Je pense que la crise climatique est bien plus grave que l’on ne croit, car les effondrements se font par palier. On le voit déjà avec la calotte glacière au Groenland qui est à un point de non-retour ou avec le brouillard de particules canadiennes qui a engouffré la ville de New York pendant quatre jours au mois de juin. Et on sait que la réaction publique et gouvernementale sera médiocre dès le danger passé. New York a subi une inondation partielle en 2012, dont aujourd’hui l’on ne se souvient guère tandis que des immeubles sont construits en zone inondable en plein Manhattan. Les réticences à faire le nécessaire sous prétexte que le réchauffement est peut-être une illusion, est irrecevable. Tout aussi ridicules sont ceux qui affirment que le réchauffement est tellurique et non anthropique, et ainsi homo sapiens n’aurait rien à se reprocher, et que la possibilité de cultiver des vignes en Islande serait une aubaine. Je me dis que si jamais le réchauffement n’était pas vraiment en cours ou évitable, alors tous les efforts pour l’enrayer auraient quand même fait beaucoup de bien à l’environnement! C’est comme quelqu’un qui se croit malade sans l’être : en améliorant son mode de vie, il ne se sentirait que mieux. Il y a zéro risque à faire mieux.
Le deuxième danger vient des réseaux sociaux, Tik Tok et compagnie, l’intelligence artificielle. Beaucoup trop de gens mettent leurs certitudes entre les mains de ces innovations technologiques. Ils ne vérifient pas les sources, ingèrent tant d’informations douteuses et se complaisent dans le suivisme hystérique. Les fausses vidéos, le métavers, vont engendrer des consommateurs qui agiront comme les singes du Livre de la Jungle, suivant n’importe quelle lubie. Cela engendrera aussi des mouvements anti-réseaux sociaux, mais au final la culture sera tout de même en danger. J’insiste sur le fait que la culture pré-électronique nous a déjà tout donné, l’on peut facilement imaginer l’avenir grâce à la littérature, car pour chaque crise diplomatique, il y a un roman ou une pièce de théâtre qui traite du sujet sous forme de dystopie ou de politique fiction. Si l’on prive les jeunes de la littérature, pour ne les nourrir que de produits électroniques, on a un danger de déculturation.

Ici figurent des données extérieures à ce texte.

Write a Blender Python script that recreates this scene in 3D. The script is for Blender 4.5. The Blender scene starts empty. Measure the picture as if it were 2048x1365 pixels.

Le dernier danger est le néo-impérialisme militaire, style russe, turc ou chinois. L’hégémonisme américain me semble en déclin, et ne cherche pas à inféoder l’Occident contrairement à ce que l’on entend sans cesse. Or, le parti communiste chinois en ce moment veut briser l’âme et souvent les corps des Ouïgours et des Tibétains, on n’en parlera jamais assez. Heureusement que vis-à-vis du projet impérial russe l’on résiste, y compris en Russie. Ce genre d’invasion peut être reproduit dans de nombreux pays, et plus les forces armées sont considérables, plus les ambitions vont loin dans la destruction. Israël aussi risque de céder à cette tendance, la République islamique d’Iran y est déjà avec une finalité apocalyptique. Voilà les dangers.